Be brave enough to clear a new path.
Jul 17, 2023Last night I got the phone call that my dad's health had turned worse and he might not make it through the night. He lives 1200 miles away - no matter what I did, I was not going to get there fast enough. So I did the only thing I could do, which was to sit and wait, and cry, and reflect. My mother also died unexpectedly just 2 years ago, and so I've done a lot of reflecting on life and its meaning lately.
We're all given expectations of some sort - we are raised with our parents placing expectations on us - sometimes good, sometimes bad. I believe in the self-fulfilling prophecy... what you hear someone say to/about you repeatedly, you tend to start to believe. You may have been expected to graduate from college, or to follow in a family business. Maybe there were religious or political expectations. Our parents teach us right and wrong - their ideas and opinions become ours.
When my mom died I found out a plethora of family secrets, and they turned upside-down my almost-50 years of life beliefs. At first, it was devastating, finding out that things I believed were fact were, instead, a facade. But then that became complete freedom. Once I realized that the things I had been taught, all the things that shaped and formed my path through life, had only been someone's random expectations placed on me, I realized I had just been given the gift of total and complete liberation. I could dismiss it all, and start over, and decide for myself what was right, wrong, good, bad, helpful, hindering, etc. I actually got the gift of stepping back and starting over, shaking up all my beliefs, and starting from scratch determining who I am and what I stand for.
Following a path set before you can be helpful if you need a guide, and if you respect the creation and destination of that path. But if a path seems ambiguous or obscure, laid by someone else for their own direction, why do we think we need to follow it dutifully? Is it scary to start clearing your own path? Yes, a bit, because you don't know what might happen along the way. Unknown things make us fearful at times, but that's also where the adventure lies. And we don't have to go down our new path in defense mode; we are creating the path. When things happen, instead of just reacting and being defensive, we have the right and the ability to take that incident and make it what we want it to be. Whether we use it to our advantage, we learn from it, we grow a bit stronger because of it, we learn to forgive because of it, we encounter new people and places, or we just prove to ourselves that we can step over it and keep going, it becomes part of the path that is now behind us. And we keep clearing the path ahead of us, making our own decisions and choosing our own direction.
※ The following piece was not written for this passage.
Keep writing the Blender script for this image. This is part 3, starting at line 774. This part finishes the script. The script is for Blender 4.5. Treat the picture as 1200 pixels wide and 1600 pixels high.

If you could start right now, this moment, and discard all the beliefs you've adopted because someone else told you to, or dump them all into a funnel and filter out only the ones you really decide you want to keep, what would those be? If you could take the expectations placed on you by others, and do the same, only retaining the ones that you actually want for yourself for your own reasons, what would those be? You may find that you actually keep some, or that the path you're on is so deeply dug that forging a new direction is going to take a lot of digging and a lot of effort. It's up to you to decide if it's worth it to you, but I would encourage you to look at what your path may look like once you do that digging and you are walking on your newly cleared path. Being the real you, and deciding who you are and what you are about, is a truly freeing experience. Figuring it all out may be a challenge, but it's worth the discomfort and the effort when you find yourself happily skipping on a path you created for yourself. And every day, keep looking at your path and re-assessing which direction you want it to take. If something's not working, step back, shake it up, filter it out, and start clearing the path in a new direction. You get to decide.